# DIRECTION:
Your task is to transcribe the data in full.

# RECORDED INFORMATION:
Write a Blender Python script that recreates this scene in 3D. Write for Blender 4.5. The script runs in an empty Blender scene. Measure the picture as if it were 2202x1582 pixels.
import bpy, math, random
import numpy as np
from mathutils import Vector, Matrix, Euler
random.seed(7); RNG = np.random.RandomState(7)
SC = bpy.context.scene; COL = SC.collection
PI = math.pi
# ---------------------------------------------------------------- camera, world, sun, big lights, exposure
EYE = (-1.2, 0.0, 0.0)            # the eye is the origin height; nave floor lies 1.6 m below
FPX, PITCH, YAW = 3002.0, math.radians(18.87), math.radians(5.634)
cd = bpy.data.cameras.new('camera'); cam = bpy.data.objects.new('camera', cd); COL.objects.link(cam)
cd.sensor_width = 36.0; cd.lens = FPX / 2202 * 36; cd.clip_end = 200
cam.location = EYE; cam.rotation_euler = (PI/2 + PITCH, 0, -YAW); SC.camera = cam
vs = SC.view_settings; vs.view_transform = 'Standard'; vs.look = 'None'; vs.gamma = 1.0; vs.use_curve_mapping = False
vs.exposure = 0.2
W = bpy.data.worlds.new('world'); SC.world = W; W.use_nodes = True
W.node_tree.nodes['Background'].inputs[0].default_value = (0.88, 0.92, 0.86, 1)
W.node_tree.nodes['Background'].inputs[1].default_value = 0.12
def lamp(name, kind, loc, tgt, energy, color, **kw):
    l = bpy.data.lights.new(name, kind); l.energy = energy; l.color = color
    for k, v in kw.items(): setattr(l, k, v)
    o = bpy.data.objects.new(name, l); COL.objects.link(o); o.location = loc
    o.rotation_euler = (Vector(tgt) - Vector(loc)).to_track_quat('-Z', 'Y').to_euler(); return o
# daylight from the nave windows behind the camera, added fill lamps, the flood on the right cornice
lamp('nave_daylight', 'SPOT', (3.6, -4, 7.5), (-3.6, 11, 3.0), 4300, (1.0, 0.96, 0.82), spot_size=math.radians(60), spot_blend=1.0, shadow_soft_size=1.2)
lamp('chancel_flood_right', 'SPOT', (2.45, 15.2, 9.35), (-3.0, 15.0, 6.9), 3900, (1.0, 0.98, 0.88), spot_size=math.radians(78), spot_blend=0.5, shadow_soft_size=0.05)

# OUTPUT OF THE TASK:
Write a Blender Python script that recreates this scene in 3D. Write for Blender 4.5. The script runs in an empty Blender scene. Measure the picture as if it were 2202x1582 pixels.
import bpy, math, random
import numpy as np
from mathutils import Vector, Matrix, Euler
random.seed(7); RNG = np.random.RandomState(7)
SC = bpy.context.scene; COL = SC.collection
PI = math.pi
# ---------------------------------------------------------------- camera, world, sun, big lights, exposure
EYE = (-1.2, 0.0, 0.0)            # the eye is the origin height; nave floor lies 1.6 m below
FPX, PITCH, YAW = 3002.0, math.radians(18.87), math.radians(5.634)
cd = bpy.data.cameras.new('camera'); cam = bpy.data.objects.new('camera', cd); COL.objects.link(cam)
cd.sensor_width = 36.0; cd.lens = FPX / 2202 * 36; cd.clip_end = 200
cam.location = EYE; cam.rotation_euler = (PI/2 + PITCH, 0, -YAW); SC.camera = cam
vs = SC.view_settings; vs.view_transform = 'Standard'; vs.look = 'None'; vs.gamma = 1.0; vs.use_curve_mapping = False
vs.exposure = 0.2
W = bpy.data.worlds.new('world'); SC.world = W; W.use_nodes = True
W.node_tree.nodes['Background'].inputs[0].default_value = (0.88, 0.92, 0.86, 1)
W.node_tree.nodes['Background'].inputs[1].default_value = 0.12
def lamp(name, kind, loc, tgt, energy, color, **kw):
    l = bpy.data.lights.new(name, kind); l.energy = energy; l.color = color
    for k, v in kw.items(): setattr(l, k, v)
    o = bpy.data.objects.new(name, l); COL.objects.link(o); o.location = loc
    o.rotation_euler = (Vector(tgt) - Vector(loc)).to_track_quat('-Z', 'Y').to_euler(); return o
# daylight from the nave windows behind the camera, added fill lamps, the flood on the right cornice
lamp('nave_daylight', 'SPOT', (3.6, -4, 7.5), (-3.6, 11, 3.0), 4300, (1.0, 0.96, 0.82), spot_size=math.radians(60), spot_blend=1.0, shadow_soft_size=1.2)
lamp('chancel_flood_right', 'SPOT', (2.45, 15.2, 9.35), (-3.0, 15.0, 6.9), 3900, (1.0, 0.98, 0.88), spot_size=math.radians(78), spot_blend=0.5, shadow_soft_size=0.05)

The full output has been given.